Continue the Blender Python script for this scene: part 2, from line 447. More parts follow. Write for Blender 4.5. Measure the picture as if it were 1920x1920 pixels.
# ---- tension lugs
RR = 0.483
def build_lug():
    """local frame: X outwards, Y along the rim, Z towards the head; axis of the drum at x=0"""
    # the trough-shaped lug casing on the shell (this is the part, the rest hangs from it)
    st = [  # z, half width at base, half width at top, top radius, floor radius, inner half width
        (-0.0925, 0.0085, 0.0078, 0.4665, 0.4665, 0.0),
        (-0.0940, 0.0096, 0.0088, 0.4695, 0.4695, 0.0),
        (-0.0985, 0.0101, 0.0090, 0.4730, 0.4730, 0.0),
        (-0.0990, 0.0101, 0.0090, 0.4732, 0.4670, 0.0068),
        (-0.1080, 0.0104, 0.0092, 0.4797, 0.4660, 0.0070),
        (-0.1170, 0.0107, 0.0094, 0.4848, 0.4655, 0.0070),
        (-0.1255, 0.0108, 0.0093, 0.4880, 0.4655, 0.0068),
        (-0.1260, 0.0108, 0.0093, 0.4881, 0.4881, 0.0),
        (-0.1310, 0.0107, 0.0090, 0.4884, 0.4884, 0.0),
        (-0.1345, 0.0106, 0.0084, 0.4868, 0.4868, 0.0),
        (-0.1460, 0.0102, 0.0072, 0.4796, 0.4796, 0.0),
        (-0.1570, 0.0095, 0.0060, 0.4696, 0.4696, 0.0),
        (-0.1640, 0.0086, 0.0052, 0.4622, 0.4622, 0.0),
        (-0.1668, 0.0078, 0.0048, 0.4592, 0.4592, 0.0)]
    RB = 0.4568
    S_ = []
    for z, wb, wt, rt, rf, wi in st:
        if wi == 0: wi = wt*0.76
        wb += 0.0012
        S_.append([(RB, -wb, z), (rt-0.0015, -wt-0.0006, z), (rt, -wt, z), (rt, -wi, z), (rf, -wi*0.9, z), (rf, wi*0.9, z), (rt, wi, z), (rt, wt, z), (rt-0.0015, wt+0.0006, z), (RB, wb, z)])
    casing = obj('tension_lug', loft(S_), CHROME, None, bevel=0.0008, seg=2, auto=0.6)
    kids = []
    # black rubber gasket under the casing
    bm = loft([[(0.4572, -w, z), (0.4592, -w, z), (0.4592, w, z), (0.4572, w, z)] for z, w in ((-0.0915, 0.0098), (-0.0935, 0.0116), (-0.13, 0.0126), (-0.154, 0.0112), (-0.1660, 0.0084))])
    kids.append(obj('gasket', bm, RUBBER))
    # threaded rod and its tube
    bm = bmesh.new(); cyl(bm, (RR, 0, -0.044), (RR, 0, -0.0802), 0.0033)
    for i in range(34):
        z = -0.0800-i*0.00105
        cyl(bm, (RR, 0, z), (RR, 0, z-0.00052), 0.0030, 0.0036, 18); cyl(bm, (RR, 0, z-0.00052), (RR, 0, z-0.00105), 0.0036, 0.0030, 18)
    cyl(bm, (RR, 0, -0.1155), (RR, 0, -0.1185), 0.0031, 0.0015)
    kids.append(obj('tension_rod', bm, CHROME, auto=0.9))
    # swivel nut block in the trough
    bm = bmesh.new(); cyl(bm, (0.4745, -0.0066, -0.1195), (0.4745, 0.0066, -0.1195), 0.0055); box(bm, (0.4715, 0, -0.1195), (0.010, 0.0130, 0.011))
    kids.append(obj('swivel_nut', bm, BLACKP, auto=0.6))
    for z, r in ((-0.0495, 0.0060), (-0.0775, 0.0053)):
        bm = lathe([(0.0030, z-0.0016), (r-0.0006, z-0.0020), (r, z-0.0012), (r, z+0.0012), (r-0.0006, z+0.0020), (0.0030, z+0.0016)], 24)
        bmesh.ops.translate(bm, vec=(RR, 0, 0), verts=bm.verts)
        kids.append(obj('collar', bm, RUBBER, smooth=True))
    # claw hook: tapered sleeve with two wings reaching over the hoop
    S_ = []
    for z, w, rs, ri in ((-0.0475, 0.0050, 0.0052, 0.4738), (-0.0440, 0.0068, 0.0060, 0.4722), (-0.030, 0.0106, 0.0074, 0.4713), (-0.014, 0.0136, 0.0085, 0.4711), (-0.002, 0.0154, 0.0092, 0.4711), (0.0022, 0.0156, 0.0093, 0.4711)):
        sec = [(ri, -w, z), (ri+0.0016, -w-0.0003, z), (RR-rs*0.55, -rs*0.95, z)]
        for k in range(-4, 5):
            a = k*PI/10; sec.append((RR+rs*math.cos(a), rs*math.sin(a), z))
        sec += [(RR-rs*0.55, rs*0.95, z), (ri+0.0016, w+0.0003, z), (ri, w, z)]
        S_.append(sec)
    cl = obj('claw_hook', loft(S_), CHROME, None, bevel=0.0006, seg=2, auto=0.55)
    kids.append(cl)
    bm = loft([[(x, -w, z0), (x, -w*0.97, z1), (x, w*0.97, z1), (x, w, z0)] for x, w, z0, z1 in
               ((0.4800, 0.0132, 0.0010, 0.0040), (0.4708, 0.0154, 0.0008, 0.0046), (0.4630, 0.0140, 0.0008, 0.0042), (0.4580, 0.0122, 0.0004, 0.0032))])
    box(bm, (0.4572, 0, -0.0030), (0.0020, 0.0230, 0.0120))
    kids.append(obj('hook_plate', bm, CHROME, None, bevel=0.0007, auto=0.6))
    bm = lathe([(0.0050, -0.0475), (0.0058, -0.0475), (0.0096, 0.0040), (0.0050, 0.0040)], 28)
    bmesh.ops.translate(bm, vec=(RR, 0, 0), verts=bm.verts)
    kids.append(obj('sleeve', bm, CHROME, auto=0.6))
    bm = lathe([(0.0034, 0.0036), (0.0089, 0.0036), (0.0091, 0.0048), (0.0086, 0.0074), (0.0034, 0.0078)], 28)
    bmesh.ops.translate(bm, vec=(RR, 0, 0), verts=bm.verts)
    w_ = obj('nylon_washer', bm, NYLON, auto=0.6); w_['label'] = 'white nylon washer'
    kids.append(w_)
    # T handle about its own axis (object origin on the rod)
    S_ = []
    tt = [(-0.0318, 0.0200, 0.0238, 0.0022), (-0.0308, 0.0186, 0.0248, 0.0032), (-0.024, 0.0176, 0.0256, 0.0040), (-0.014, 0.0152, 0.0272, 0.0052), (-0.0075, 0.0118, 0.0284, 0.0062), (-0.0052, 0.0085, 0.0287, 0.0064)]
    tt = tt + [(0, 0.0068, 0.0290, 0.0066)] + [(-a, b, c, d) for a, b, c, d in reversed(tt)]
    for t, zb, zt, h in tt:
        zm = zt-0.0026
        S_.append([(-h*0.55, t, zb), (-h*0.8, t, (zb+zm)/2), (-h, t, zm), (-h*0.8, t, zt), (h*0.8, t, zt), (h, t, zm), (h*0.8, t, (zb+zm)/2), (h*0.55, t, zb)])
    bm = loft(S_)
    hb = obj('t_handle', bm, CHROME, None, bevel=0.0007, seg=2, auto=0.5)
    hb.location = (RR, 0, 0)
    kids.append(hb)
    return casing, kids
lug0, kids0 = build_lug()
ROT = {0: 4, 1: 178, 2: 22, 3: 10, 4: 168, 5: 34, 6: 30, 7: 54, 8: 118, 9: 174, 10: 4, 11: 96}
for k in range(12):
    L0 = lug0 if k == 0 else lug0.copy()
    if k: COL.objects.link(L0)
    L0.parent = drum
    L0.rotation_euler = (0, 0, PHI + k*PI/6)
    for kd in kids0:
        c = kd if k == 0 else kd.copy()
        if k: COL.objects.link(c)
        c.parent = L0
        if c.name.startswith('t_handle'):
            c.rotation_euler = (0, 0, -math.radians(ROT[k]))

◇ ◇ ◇

▶ _Written instruction_
Repeat the material word for word, in full.

▶ _Solution for this problem_
Continue the Blender Python script for this scene: part 2, from line 447. More parts follow. Write for Blender 4.5. Measure the picture as if it were 1920x1920 pixels.
# ---- tension lugs
RR = 0.483
def build_lug():
    """local frame: X outwards, Y along the rim, Z towards the head; axis of the drum at x=0"""
    # the trough-shaped lug casing on the shell (this is the part, the rest hangs from it)
    st = [  # z, half width at base, half width at top, top radius, floor radius, inner half width
        (-0.0925, 0.0085, 0.0078, 0.4665, 0.4665, 0.0),
        (-0.0940, 0.0096, 0.0088, 0.4695, 0.4695, 0.0),
        (-0.0985, 0.0101, 0.0090, 0.4730, 0.4730, 0.0),
        (-0.0990, 0.0101, 0.0090, 0.4732, 0.4670, 0.0068),
        (-0.1080, 0.0104, 0.0092, 0.4797, 0.4660, 0.0070),
        (-0.1170, 0.0107, 0.0094, 0.4848, 0.4655, 0.0070),
        (-0.1255, 0.0108, 0.0093, 0.4880, 0.4655, 0.0068),
        (-0.1260, 0.0108, 0.0093, 0.4881, 0.4881, 0.0),
        (-0.1310, 0.0107, 0.0090, 0.4884, 0.4884, 0.0),
        (-0.1345, 0.0106, 0.0084, 0.4868, 0.4868, 0.0),
        (-0.1460, 0.0102, 0.0072, 0.4796, 0.4796, 0.0),
        (-0.1570, 0.0095, 0.0060, 0.4696, 0.4696, 0.0),
        (-0.1640, 0.0086, 0.0052, 0.4622, 0.4622, 0.0),
        (-0.1668, 0.0078, 0.0048, 0.4592, 0.4592, 0.0)]
    RB = 0.4568
    S_ = []
    for z, wb, wt, rt, rf, wi in st:
        if wi == 0: wi = wt*0.76
        wb += 0.0012
        S_.append([(RB, -wb, z), (rt-0.0015, -wt-0.0006, z), (rt, -wt, z), (rt, -wi, z), (rf, -wi*0.9, z), (rf, wi*0.9, z), (rt, wi, z), (rt, wt, z), (rt-0.0015, wt+0.0006, z), (RB, wb, z)])
    casing = obj('tension_lug', loft(S_), CHROME, None, bevel=0.0008, seg=2, auto=0.6)
    kids = []
    # black rubber gasket under the casing
    bm = loft([[(0.4572, -w, z), (0.4592, -w, z), (0.4592, w, z), (0.4572, w, z)] for z, w in ((-0.0915, 0.0098), (-0.0935, 0.0116), (-0.13, 0.0126), (-0.154, 0.0112), (-0.1660, 0.0084))])
    kids.append(obj('gasket', bm, RUBBER))
    # threaded rod and its tube
    bm = bmesh.new(); cyl(bm, (RR, 0, -0.044), (RR, 0, -0.0802), 0.0033)
    for i in range(34):
        z = -0.0800-i*0.00105
        cyl(bm, (RR, 0, z), (RR, 0, z-0.00052), 0.0030, 0.0036, 18); cyl(bm, (RR, 0, z-0.00052), (RR, 0, z-0.00105), 0.0036, 0.0030, 18)
    cyl(bm, (RR, 0, -0.1155), (RR, 0, -0.1185), 0.0031, 0.0015)
    kids.append(obj('tension_rod', bm, CHROME, auto=0.9))
    # swivel nut block in the trough
    bm = bmesh.new(); cyl(bm, (0.4745, -0.0066, -0.1195), (0.4745, 0.0066, -0.1195), 0.0055); box(bm, (0.4715, 0, -0.1195), (0.010, 0.0130, 0.011))
    kids.append(obj('swivel_nut', bm, BLACKP, auto=0.6))
    for z, r in ((-0.0495, 0.0060), (-0.0775, 0.0053)):
        bm = lathe([(0.0030, z-0.0016), (r-0.0006, z-0.0020), (r, z-0.0012), (r, z+0.0012), (r-0.0006, z+0.0020), (0.0030, z+0.0016)], 24)
        bmesh.ops.translate(bm, vec=(RR, 0, 0), verts=bm.verts)
        kids.append(obj('collar', bm, RUBBER, smooth=True))
    # claw hook: tapered sleeve with two wings reaching over the hoop
    S_ = []
    for z, w, rs, ri in ((-0.0475, 0.0050, 0.0052, 0.4738), (-0.0440, 0.0068, 0.0060, 0.4722), (-0.030, 0.0106, 0.0074, 0.4713), (-0.014, 0.0136, 0.0085, 0.4711), (-0.002, 0.0154, 0.0092, 0.4711), (0.0022, 0.0156, 0.0093, 0.4711)):
        sec = [(ri, -w, z), (ri+0.0016, -w-0.0003, z), (RR-rs*0.55, -rs*0.95, z)]
        for k in range(-4, 5):
            a = k*PI/10; sec.append((RR+rs*math.cos(a), rs*math.sin(a), z))
        sec += [(RR-rs*0.55, rs*0.95, z), (ri+0.0016, w+0.0003, z), (ri, w, z)]
        S_.append(sec)
    cl = obj('claw_hook', loft(S_), CHROME, None, bevel=0.0006, seg=2, auto=0.55)
    kids.append(cl)
    bm = loft([[(x, -w, z0), (x, -w*0.97, z1), (x, w*0.97, z1), (x, w, z0)] for x, w, z0, z1 in
               ((0.4800, 0.0132, 0.0010, 0.0040), (0.4708, 0.0154, 0.0008, 0.0046), (0.4630, 0.0140, 0.0008, 0.0042), (0.4580, 0.0122, 0.0004, 0.0032))])
    box(bm, (0.4572, 0, -0.0030), (0.0020, 0.0230, 0.0120))
    kids.append(obj('hook_plate', bm, CHROME, None, bevel=0.0007, auto=0.6))
    bm = lathe([(0.0050, -0.0475), (0.0058, -0.0475), (0.0096, 0.0040), (0.0050, 0.0040)], 28)
    bmesh.ops.translate(bm, vec=(RR, 0, 0), verts=bm.verts)
    kids.append(obj('sleeve', bm, CHROME, auto=0.6))
    bm = lathe([(0.0034, 0.0036), (0.0089, 0.0036), (0.0091, 0.0048), (0.0086, 0.0074), (0.0034, 0.0078)], 28)
    bmesh.ops.translate(bm, vec=(RR, 0, 0), verts=bm.verts)
    w_ = obj('nylon_washer', bm, NYLON, auto=0.6); w_['label'] = 'white nylon washer'
    kids.append(w_)
    # T handle about its own axis (object origin on the rod)
    S_ = []
    tt = [(-0.0318, 0.0200, 0.0238, 0.0022), (-0.0308, 0.0186, 0.0248, 0.0032), (-0.024, 0.0176, 0.0256, 0.0040), (-0.014, 0.0152, 0.0272, 0.0052), (-0.0075, 0.0118, 0.0284, 0.0062), (-0.0052, 0.0085, 0.0287, 0.0064)]
    tt = tt + [(0, 0.0068, 0.0290, 0.0066)] + [(-a, b, c, d) for a, b, c, d in reversed(tt)]
    for t, zb, zt, h in tt:
        zm = zt-0.0026
        S_.append([(-h*0.55, t, zb), (-h*0.8, t, (zb+zm)/2), (-h, t, zm), (-h*0.8, t, zt), (h*0.8, t, zt), (h, t, zm), (h*0.8, t, (zb+zm)/2), (h*0.55, t, zb)])
    bm = loft(S_)
    hb = obj('t_handle', bm, CHROME, None, bevel=0.0007, seg=2, auto=0.5)
    hb.location = (RR, 0, 0)
    kids.append(hb)
    return casing, kids
lug0, kids0 = build_lug()
ROT = {0: 4, 1: 178, 2: 22, 3: 10, 4: 168, 5: 34, 6: 30, 7: 54, 8: 118, 9: 174, 10: 4, 11: 96}
for k in range(12):
    L0 = lug0 if k == 0 else lug0.copy()
    if k: COL.objects.link(L0)
    L0.parent = drum
    L0.rotation_euler = (0, 0, PHI + k*PI/6)
    for kd in kids0:
        c = kd if k == 0 else kd.copy()
        if k: COL.objects.link(c)
        c.parent = L0
        if c.name.startswith('t_handle'):
            c.rotation_euler = (0, 0, -math.radians(ROT[k]))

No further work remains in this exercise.